- _DIRECTIVE_
Scan the material below for the string "script", and copy every line where it shows up.

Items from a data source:
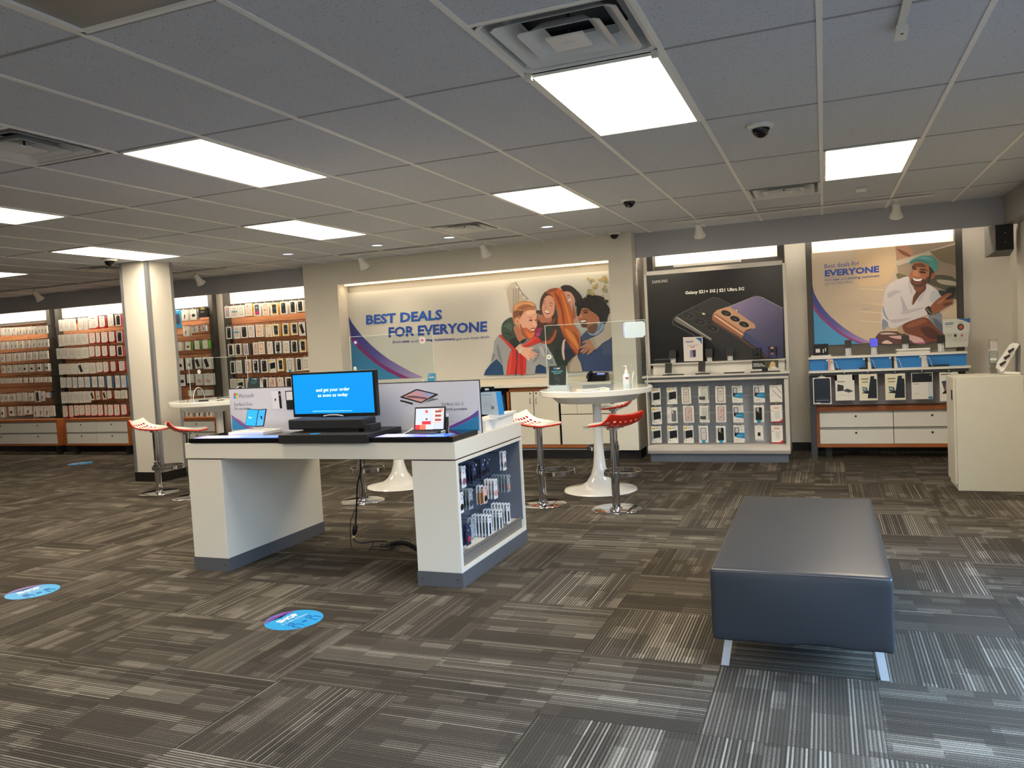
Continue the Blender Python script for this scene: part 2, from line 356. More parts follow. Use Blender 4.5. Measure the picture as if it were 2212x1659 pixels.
for x, y in OFFL: troffer(x, y, False, 'dark unlit ceiling panel at the upper left corner of the picture', 'ceiling panels')
for k, (x, y) in enumerate(BEHIND): troffer(x, y, True, 'lit ceiling panel behind the camera towards the shop windows', 'lit panels near the street windows')
def vent(x, y, label):
    t = empty('air_vent', (x+.3048, y+.3048, CEIL), label, 'air vent', 'square ceiling air vents')
    VM = mat((222, 224, 224), .35); c = (x+.3048, y+.3048)
    def ring(mb, r0, z0, r1, z1, m):
        P = []
        for r, z in ((r0, z0), (r1, z1)):
            q = .03*r/.3
            for sx, sy in ((-1, -1), (1, -1), (1, 1), (-1, 1)):
                for (dx, dy) in (((0, q), (q, 0)) if sx*sy > 0 else ((q, 0), (0, q))):
                    P.append((c[0]+sx*(r-dx), c[1]+sy*(r-dy), z))
        return mb.add(P, [(i, (i+1) % 8, 8+(i+1) % 8, 8+i) for i in range(8)], m, False)
    mb = MB(); mb.box(c[0]-.29, c[0]+.29, c[1]-.29, c[1]+.29, CEIL+.12, CEIL+.13, mat((60, 62, 68), .8))
    part(mb, 'duct', t, label='black duct opening')
    mb = MB(); ring(mb, .293, CEIL-.004, .275, CEIL+.002, VM); ring(mb, .275, CEIL+.002, .255, CEIL+.09, VM); ring(mb, .255, CEIL+.09, .2, CEIL+.1, VM); part(mb, 'frame', t)
    for r, z in ((.245, CEIL-.004), (.165, CEIL-.010)):
        mb = MB(); ring(mb, r, z, r-.028, z+.012, VM); ring(mb, r-.028, z+.012, r-.075, z+.055, VM); ring(mb, r, z, r-.003, z+.005, VM)
        mb.v = [tuple(v) for v in mb.v]; part(mb, 'louver', t)
    mb = MB(); mb.box(c[0]-.075, c[0]+.075, c[1]-.075, c[1]+.075, CEIL-.014, CEIL-.008, VM); mb.lathe([(0, CEIL-.017), (.02, CEIL-.017), (.025, CEIL-.014)], VM, 16, c)
    mb.tube([(c[0], c[1], CEIL-.01), (c[0], c[1], CEIL+.12)], .006, DARK)
    part(mb, 'center_plate', t)
for (x, y), lb in zip(VENTS, ['large square air vent beside the bright panel at the top of the picture', 'square air vent at the left picture edge, above the rack wall',
  'small square air vent above the banner of four friends', 'square air vent over the wall of black phone poster', 'farthest square air vent, near the white column top']): vent(x, y, lb)
def deflector(x0, x1, y, lb):
    solo(MB().add([(x0, y, CEIL-.006), (x1, y, CEIL-.006), (x1, y+.004, CEIL-.03), (x0, y+.004, CEIL-.03)], [(0, 1, 2, 3)], ACRYL).box(x0, x0+.03, y-.005, y+.02, CEIL-.03, CEIL-.004, WHITE).box(x1-.03, x1, y-.005, y+.02, CEIL-.03, CEIL-.004, WHITE), 'air_deflector', lb, 'air deflector')
deflector(-1.19, -.60, 3.345, 'clear plastic air deflector with white clips beside the large near vent')
def dome(px, py, r, lb):
    p = atz(px, py, CEIL-.02); t = empty('security_camera', (p.x, p.y, CEIL), lb, 'security camera', 'dome security cameras')
    part(MB().lathe([(0, CEIL-.001), (r, CEIL-.001), (r, CEIL-.012), (r*.9, CEIL-.024), (r*.72, CEIL-.028), (0, CEIL-.028)], WHITE, 32, (p.x, p.y)), 'mount', t, label='white round mount')
    part(MB().lathe([(r*.7*math.cos(a), CEIL-.026-r*.7*math.sin(a)) for a in [i*math.pi/16 for i in range(9)]], GLOSSB, 28, (p.x, p.y)), 'dome_cover', t, label='black glossy dome')
dome(1643, 276, .075, 'black dome security camera on the ceiling between the two brightest panels'); dome(1359, 434, .075, 'black dome security camera on the ceiling in front of the black phone poster')
dome(1327, 506, .07, 'black dome security camera at the edge of the white alcove wall'); dome(237, 563, .08, 'black dome security camera beside the top of the white column')
p = atz(1860, 411, CEIL-.02); solo(MB().box(p.x-.045, p.x+.045, p.y-.045, p.y+.045, CEIL-.03, CEIL-.001, WHITE), 'smoke_detector', 'small white square sensor on the ceiling beyond the bright panel at right', 'sensor', bevel=.008)
p0 = atz(1957, 0, CEIL); p = Vector((.32, 3.36, 0))
solo(MB().box(.305, .335, 3.0, 3.62, CEIL-.02, CEIL-.006, WHITE).box(.30, .345, 3.52, 3.64, CEIL-.045, CEIL-.02, WHITE).box(.318, .328, 3.55, 3.56, CEIL-.047, CEIL-.045, DARK), 'ceiling_bracket', 'white metal hanger bracket under the ceiling at the top edge', 'bracket')
for k, (px, py) in enumerate([(1182, 489), (970, 512), (815, 529), (622, 548)]):
    p = atz(px, py, CEIL); lb = ['nearest the black phone poster', 'between the two track spotlights', 'above the left track spotlight of the alcove', 'beyond the white column'][k]
    t = empty('downlight', (p.x, p.y, CEIL), 'small round recessed downlight '+lb, 'downlight', 'recessed downlights')
    part(MB().lathe([(.075, CEIL-.001), (.08, CEIL-.006), (.06, CEIL-.008), (.058, CEIL-.002)], WHITE, 28, (p.x, p.y)), 'trim_ring', t)
    part(MB().lathe([(.06, CEIL-.003), (0, CEIL-.0035)], mat((200, 220, 255), .3, emit=1.5), 28, (p.x, p.y)), 'lens', t, label='bluish lit lens')
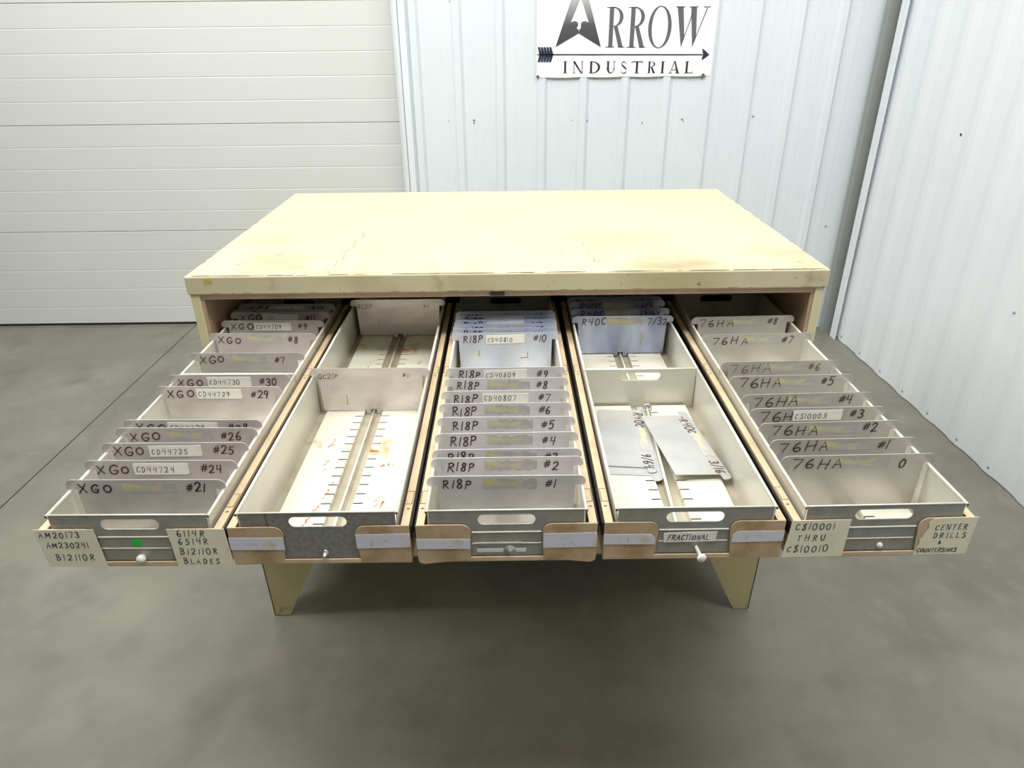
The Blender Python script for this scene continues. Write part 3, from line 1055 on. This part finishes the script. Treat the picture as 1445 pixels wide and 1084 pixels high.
# knobs, screws and stickers on the front plates
b = MB(); b.lathe((.006, -.0005, -.0745), (0, -1, 0), [(0, .003), (.002, .003), (.003, .0062), (.008, .0068), (.011, .005), (.012, 0)], M_white, 16); b.build('knob', TR[0, 1])
b = MB(); b.prism([(.0025 + .0085 * math.cos(math.tau * j / 24), -.0490 + .0065 * math.sin(math.tau * j / 24)) for j in range(24)], XZ(-.0012), (0, .0006, 0), M_green); b.build('green_dot_sticker', TR[0, 1])
b = MB(); b.lathe((.004, 0, -.0735), (0, -1, 0), [(0, .0052), (.001, .0052), (.0012, .0034), (.010, .0030), (.0112, .002), (.0112, 0)], M_steel, 14); b.build('screw', TR[1, 1])
b = MB(); b.lathe((.004, 0, -.0735), (0, -1, 0), [(0, .0095), (.0012, .0095), (.0014, .003), (.004, .0028), (.0045, 0)], M_galv, 16); b.build('screw', TR[2, 1])
b = MB()
b.box(-.044, .028, -.0012, -.0006, -.0760, -.0700, M_masking)
b.build('tape_remnant', TR[2, 1])
b = MB(); b.box(-.046, .022, -.0020, -.0015, -.0592, -.0572, M_paper); b.build('tape_remnant', TR[2, 1])
b = MB(); b.lathe((.006, -.0006, -.0715), (.10, -1, -.02), [(0, .0026), (.022, .0026), (.023, .0066), (.026, .0068), (.0275, .005), (.028, 0)], M_white, 16); b.build('bolt', TR[3, 1])
b = MB()
b.prism([(-.043, -.0610), (-.044, -.0440), (-.010, -.0425), (.034, -.0425), (.033, -.0600), (-.005, -.0605)], XZ(-.0026), (0, .0006, 0), M_paper)
b.text('FRACTIONAL', -.0380, -.0570, .0092, .0015, M_ink_n, XZ(-.0029), .88, .04, .18)
b.build('paper_label', TR[3, 1])
b = MB(); b.lathe((.004, -.0006, -.0730), (0, -1, 0), [(0, .0045), (.002, .0045), (.0035, .003), (.004, 0)], M_white, 14); b.build('screw', TR[4, 1])
# loose rod of the fourth tray with its end collar
b = MB()
b.tube((-.010, .010, -.0825), (.010, .420, -.0690), .0026, M_rim, 10)
b.lathe((.010, .416, -.0690), (.020, .410, .0135), [(0, .003), (0, .0100), (.004, .0100), (.0045, .003), (.0045, 0)], M_steel, 18)
b.build('rod', TR[3, 1])

# ------------------------------------------------------------------ dividers
EAR, BOD, TOP, BOT = .119, .1035, .0175, -.0785


def divider_outline():
    r = .011
    pts = []
    half = [(.0060, -.0860), (.0150, -.0860), (.0160, BOT), (BOD - .002, BOT), (BOD, -.004), (BOD, .0006), (EAR - .003, .0006), (EAR, .0030)]
    for j in range(6):
        a = math.radians(90 * j / 5)
        half.append((EAR - r + r * math.cos(a), TOP - r + r * math.sin(a)))
    right = half
    left = [(-u, v) for u, v in half[::-1]]
    return [(0.0060, -.0760)] + right + left + [(-.0060, -.0760)]


OUT = divider_outline()
OUT_PLAIN = [p for p in OUT if p[1] > -.075 or abs(p[0]) > .05]
DCOUNT = [0]
ADV = {'': (1, 1), 'XGO': (1.12, 1.5), '76HA': (1.13, 1.55), 'R18P': (1.0, 1.08), 'R40C': (1.05, 1.12), '-R40C': (1.0, 1.1), 'QC21P': (1.0, 1.15)}


def divider(k, y, left, right, mid, label, group, ink=M_ink_b, metal=M_alu, lean=None, x=0.0, code=None, extra=None, lh=.0165, rh=.0165, mw=None, lx=-.095, rx=.060, w=.0025):
    """one divider plate standing in a drawer: mid = 'paper', 'resid' or None"""
    DCOUNT[0] += 1
    rg = random.Random(100 + DCOUNT[0] * 7)
    b = MB()
    b.prism(OUT if mw is None else OUT_PLAIN, XZ(0), (0, .0012, 0), metal)
    pl = XZ(-.0005)
    b.text(left, lx + rg.uniform(-.003, .003), -.0060 + rg.uniform(-.0015, .0015), lh, w, ink, pl, ADV[left][0], .07, .10, ADV[left][1], rng=rg)
    b.text(right, rx + rg.uniform(-.002, .003), -.0055 + rg.uniform(-.0015, .002), rh, w, ink, pl, 1.0 if len(right) < 5 else .85, .06, .12, rng=rg)
    if mid == 'resid':
        b.ragged(-.032 + rg.uniform(-.006, .004), .044 + rg.uniform(-.004, .006), -.0065, .0135, M_resid, XZ(-.0003), .14, rg)
    if extra:
        extra(b, rg)
    if mw is None:
        tilt = rg.uniform(-.9, .9) if lean is None else lean
        roll = rg.uniform(-.25, .25)
        mw = DM[k] @ Matrix.Translation((x + rg.uniform(-.0015, .0015), y, .0012)) @ Matrix.Rotation(math.radians(-tilt), 4, 'X') @ Matrix.Rotation(math.radians(roll), 4, 'Y')
    o = b.build('divider_plate', None)
    o.matrix_world = mw
    tag(o, label, 'divider', group)
    if mid == 'paper':
        c = MB()
        z0, z1 = -.0075, .0125
        t = rg.uniform(-.0012, .0012)
        c.prism([(-.043, z0 - t), (.0400, z0 + t), (.0425, z0 + t + .003), (.0425, z1 + t), (-.043, z1 - t)], XZ(-.0013), (0, .0006, 0), M_paper)
        if code:
            c.text(code, -.0395, -.0030 - t, .0100, .0012, M_ink_n, XZ(-.0016), 1.12, .05, .10, rng=rg)
        c.build('paper_label', o)
    return o


G1 = 'dividers in the leftmost drawer'
A, Bk = 'aluminium divider plate', 'leftmost drawer'
for (num, y, mid, code, ink, lb) in (
        ('21', .063, 'resid', None, M_ink_k, 'numbered 21 with torn label patch, front of the leftmost drawer'),
        ('24', .115, 'paper', 'CD44724', M_ink_b, 'numbered 24 with white paper label, second in the leftmost drawer'),
        ('25', .167, 'paper', 'CD44725', M_ink_b, 'numbered 25 with white paper label, third in the leftmost drawer'),
        ('26', .215, 'resid', None, M_ink_b, 'numbered 26 with yellowed label patch, leftmost drawer'),
        ('28', .242, 'paper', 'CD44728', M_ink_b, 'numbered 28, half hidden close behind number 26, leftmost drawer'),
        ('29', .368, 'paper', 'CD44729', M_ink_b, 'numbered 29 with white paper label behind the wide gap, leftmost drawer'),
        ('30', .419, 'paper', 'CD44730', M_ink_b, 'numbered 30 with white paper label, just behind number 29'),
        ('7', .522, 'resid', None, M_ink_b, 'numbered 7 with smeared label patch, behind number 30, leftmost drawer'),
        ('8', .628, 'resid', None, M_ink_b, 'numbered 8 with peeled label patch, rear tray of the leftmost drawer'),
        ('9', .706, 'paper', 'CD44709', M_ink_b, 'numbered 9 with white paper label, under the lid edge, leftmost drawer'),
        ('11', .760, 'paper', '  711', M_ink_b, 'numbered 11 with white paper label, inside the leftmost drawer')):
    divider(0, y, 'XGO', '#' + num, mid, A + ' ' + lb, G1, ink, code=code, rx=.058, lh=.0152, rh=.0150, lx=-.100)
divider(0, .7775, 'XGO', '#12', 'resid', A + ' directly behind number 11, only top edge showing, leftmost drawer', G1)
divider(0, .815, 'XGO', '#13', 'paper', A + ' in shadow, rearmost in the leftmost drawer', G1, code='CD44713')

G2 = 'dividers in the second drawer'


def glue(u, v, h):
    def f(b, rg):
        for j in range(5):
            t = j / 5
            b.stroke([(u + rg.uniform(-.0012, .0012), v - h * t), (u + rg.uniform(-.0012, .0012), v - h * (t + .2))], rg.uniform(.0018, .0038), M_yellow, XZ(-.0005))
    return f


def redmark(b, rg):
    b.stroke([(.034, -.044), (.050, -.043)], .0018, M_rust, XZ(-.0005))
    b.stroke([(.050, -.043), (.049, -.030)], .0016, M_rust, XZ(-.0005))
    glue(-.06, -.026, .012)(b, rg)


divider(1, .441, 'QC21P', '#11', None, A + ' with faint small writing, midway along the second drawer from left', G2, M_ink_k, lh=.0105, rh=.0095, lx=-.102, rx=.066, w=.0011, lean=-1.0, extra=glue(-.052, -.042, .022))
divider(1, .838, 'QC21P', '#11', None, A + ' just under the cabinet lid at the back of the second drawer', G2, M_ink_k, lh=.0105, rh=.0095, lx=-.102, rx=.066, w=.0011, lean=-.5, extra=glue(-.052, -.032, .02))

G3 = 'dividers in the middle drawer'
for (num, y, mid, code, lb) in (
        ('1', .061, 'resid', None, 'numbered 1 at the front of the middle drawer'),
        ('2', .111, 'resid', None, 'numbered 2 in the middle drawer'),
        ('3', .135, 'resid', None, 'numbered 3, half hidden behind number 2 in the middle drawer'),
        ('4', .185, 'resid', None, 'numbered 4 in the middle drawer'),
        ('5', .238, 'resid', None, 'numbered 5 in the middle drawer'),
        ('6', .288, 'resid', None, 'numbered 6 in the middle drawer'),
        ('7', .336, 'paper', 'CD40807', 'numbered 7 with cream paper label in the middle drawer'),
        ('8', .388, 'resid', None, 'numbered 8 in the middle drawer'),
        ('9', .436, 'paper', 'CD40809', 'numbered 9 with curled paper label in the middle drawer'),
        ('10', .614, 'paper', 'CD40810', 'numbered 10 with cream label and red mark, middle drawer'),
        ('11', .641, 'resid', None, 'numbered 11, first strip behind number 10 in the middle drawer'),
        ('12', .667, 'resid', None, 'numbered 12, second strip behind number 10 in the middle drawer'),
        ('13', .693, 'paper', 'CD40813', 'numbered 13 with cream label, third strip behind number 10, middle'),
        ('14', .720, 'paper', 'CD40814', 'numbered 14 with cream label, fourth strip behind number 10, middle'),
        ('15', .748, 'resid', None, 'numbered 15, rearmost of the tight row in the middle drawer')):
    divider(2, y, 'R18P', '#' + num, mid, A + ' ' + lb, G3, M_ink_b if num in ('9', '3') else M_ink_f if False else M_ink_b,
            M_alu_b if int(num) >= 10 else M_alu_r, code=code, lh=.0158, rh=.0150, extra=redmark if num == '10' else None, lean=.6 if int(num) >= 10 else None)

G4 = 'dividers in the fourth drawer'
divider(3, .708, 'R40C', '7/32', 'resid', A + ' marked 7/32 with a yellow glue streak, fourth drawer', G4, M_ink_b, M_alu_c, extra=glue(.047, -.024, .034), lean=-1.2)
divider(3, .757, 'R40C', '15/64', 'resid', A + ' marked 15/64 directly behind the 7/32 one, fourth drawer', G4, M_ink_b, M_alu_c, rx=.048)
divider(3, .810, 'R40C', '1/4', 'resid', A + ' bluish, second from the back of the fourth drawer', G4, M_ink_b, M_alu_c)
divider(3, .838, 'R40C', '9/32', 'resid', A + ' bluish, rearmost under the lid in the fourth drawer', G4, M_ink_b, M_alu_c)


def lying(xc, yc, dx, dy, z, pitch=0.0):
    """a plate lying face up: its long axis runs along (dx,dy), its top edge to the right"""
    ex = Vector((dx, dy, 0)).normalized()
    ez = Vector((-ex.y, ex.x, 0))
    ey = ez.cross(ex)
    R_ = Matrix((ex, ey, ez)).transposed().to_4x4()
    m = Matrix.Translation((xc, yc, z)) @ R_ @ Matrix.Rotation(pitch, 4, 'X')
    return m


zt = .868 - .0800
divider(3, 0, '', '', None, A + ' lying flat beneath the 9/64 plate, only its bluish near end showing', G4, M_ink_b, M_alu_l, mw=lying(.2525, -.360, -.07, -1, zt + .0018))
divider(3, 0, 'R40C', '9/64', 'resid', A + ' marked 9/64 lying flat on the left of the fourth drawer', G4, M_ink_b, M_alu_l, mw=lying(.2490, -.338, -.085, -1, zt + .0040))
divider(3, 0, '-R40C', '3/16', 'resid', A + ' marked 3/16 lying askew on the right of the fourth drawer', G4, M_ink_b, M_alu_l, mw=lying(.3470, -.372, .11, -1, zt + .0110, math.radians(-3.5)))

G5 = 'dividers in the rightmost drawer'
for (num, y, mid, code, lb) in (
        ('0', .105, 'resid', None, 'numbered 0 at the front of the rightmost drawer'),
        ('#1', .153, 'resid', None, 'numbered 1, second from front in the rightmost drawer'),
        ('#2', .207, 'resid', None, 'numbered 2 in the rightmost drawer'),
        ('#3', .257, 'paper', 'CS10003', 'numbered 3 with white paper label in the rightmost drawer'),
        ('#4', .310, 'resid', None, 'numbered 4 in the rightmost drawer'),
        ('#5', .385, 'resid', None, 'numbered 5 in the rightmost drawer'),
        ('#6', .449, 'resid', None, 'numbered 6 with faded writing, midway along the rightmost drawer'),
        ('#7', .591, 'resid', None, 'numbered 7 with scratched face, rear tray of the rightmost drawer'),
        ('#8', .696, 'resid', None, 'numbered 8, rearmost in the rightmost drawer')):
    divider(4, y, '76HA', num, mid, A + ' ' + lb, G5, M_ink_f if num == '#6' else M_ink_b, metal=M_alu_d, code=code, rx=.066 if num == '0' else .056, x=.0015, lh=.0175, lx=-.100)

- _EXERCISE SOLUTION_
Continue the Blender Python script for this scene: part 2, from line 356. More parts follow. Use Blender 4.5. Measure the picture as if it were 2212x1659 pixels.
The Blender Python script for this scene continues. Write part 3, from line 1055 on. This part finishes the script. Treat the picture as 1445 pixels wide and 1084 pixels high.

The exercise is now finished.